When Larry gets home he dismisses Eilish’s fears, saying to her: “Look, Eilish, you know how they work… no doubt they are building a case against a teacher, so it would make sense they would want to talk to me, give us a heads-up, perhaps before an arrest, look , I will ring them tomorrow or the day after and see what they want.”

However, when Larry goes to the station to speak to the officers he finds himself accused of acts of sedition related to his work as a trade unionist. A few days later, having headed out in the morning to support striking teachers on a protest march he disappears and does not come home.

Larry’s disappearance is only the starting point for a catalogue of events that impact on Eilish as she tries to keep her children safe, look after her ageing father who is suffering from dementia and keep alive her hopes that her husband will return.

At the end of the novel Eilish and what remains of her family have fled to Northern Ireland, and are waiting to board a boat to possible safety, with Eilish saying to her children ‘to the sea, we must go to the sea, the sea is life‘. With the current media focus in the UK on the plight of asylum seekers travelling across the channel in small boats and putting their lives in jeopardy, the reader is left unsettled and fearful for Eilish and her family.

As mentioned above, food in Prophet Song provides a sense of normality and comfort in an otherwise unsettled world. Early on in the novel shortly after Larry has disappeared one of Eilish’s neighbours, Carole Sexton, calls round with ‘three biscuit tins‘ of home baking. Eilish has always found Carole ‘difficult to like‘, not least because of the way she used to flirt with Larry. However, all that is put to one side as Carole is in the same situation as Eilish, with her husband, Jack, also having been arrested. In her grief Carole has taken to baking, and in a long passage with very little punctuation Carole pours out her sorrow to Eilish with her description of all the baking she has done (and brought round to Eilish as she has made far more than she herself can eat):

“..anyway, let me tell you, I had a taste for soda bread last night, I’m not sure I even like soda bread, you know, the traditional kind, but I suddenly developed the taste, the first loaf came out alright, the second was much better, and I had bought so many eggs you see, once you get in the mindset for baking it is hard to stop… I had such an urge last night I thought I’d make some oat cakes as well, the smell of them fresh from the oven, my goodness, and some fruit scones too, and I went from there, to a fruit cake…”

With the novel being set in Ireland, an Irish soda bread seemed to be an ideal choice to make. I consulted my bread-baking bible, Elizabeth David’s English Bread and Yeast Cookery from 1977. Despite the book’s title, David does refer to traditionally made Irish soda bread – ‘baked over a peat fire and with meal ground from soft Irish wheat unblended with imported high gluten grain‘ as superior to anything made on this side of the Irish sea, though I wonder how much Irish soda bread is made in that way anymore.

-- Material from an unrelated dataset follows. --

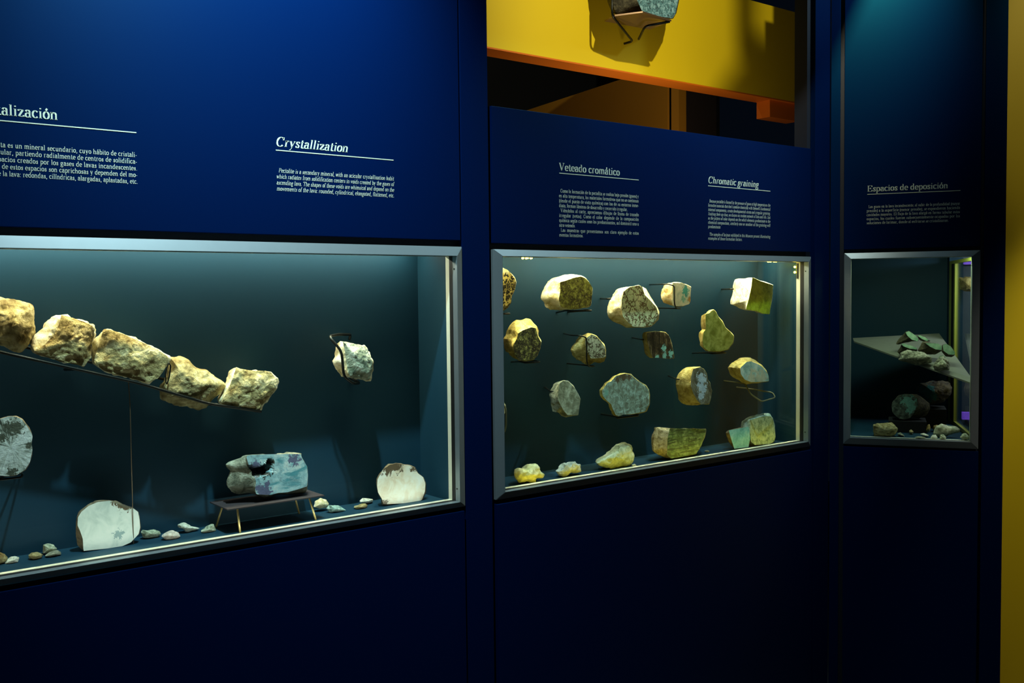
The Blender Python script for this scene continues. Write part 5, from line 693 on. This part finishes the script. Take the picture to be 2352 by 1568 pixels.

Whilst I don’t have a peat fire in my Liverpool backyard, and didn’t have any Irish wheatmeal at the time of baking, the loaf I made was still delicious and a source of great comfort. It really needs to be eaten on the day it is made, though does make good toast if there’s some leftover the next day.

‘IRISH’ SODA BREAD
Ingredients: (makes one small loaf)
250g wholemeal plain flour
1/2 level teaspoon of bicarbonate of soda
1 level teaspoon of fine sea salt
140g buttermilk (or soured milk, or a mixture of milk and yoghurt)
2 tablespoons of warm water (if needed)

Method:
Preheat the oven to 220C / 200C fan/ gas mark 7. Place the flour, salt and bicarbonate of soda in a bowl and mix thoroughly to ensure even distribution.
Add the buttermilk (or alternative) and mix to a dough, adding the warm water if the mixture is too dry.
Shape the loaf into a round, and place on a floured baking tray. Use a sharp knife to make a deep cross cut into the loaf so that when baked it will easily divide into four parts.
Bake in the preheated oven for 20-30 minutes until the loaf has formed a brown crust and sounds hollow when tapped on the bottom.

2 thoughts on “Food as a source of comfort”

  1. I make soda bread regularly, and make two loaves and freeze one. I add oat flakes, and a mixture of plain and wholemeal flour, plus some runny honey and treacle mixed into the buttermilk. You can experiment with different flours. Delicious!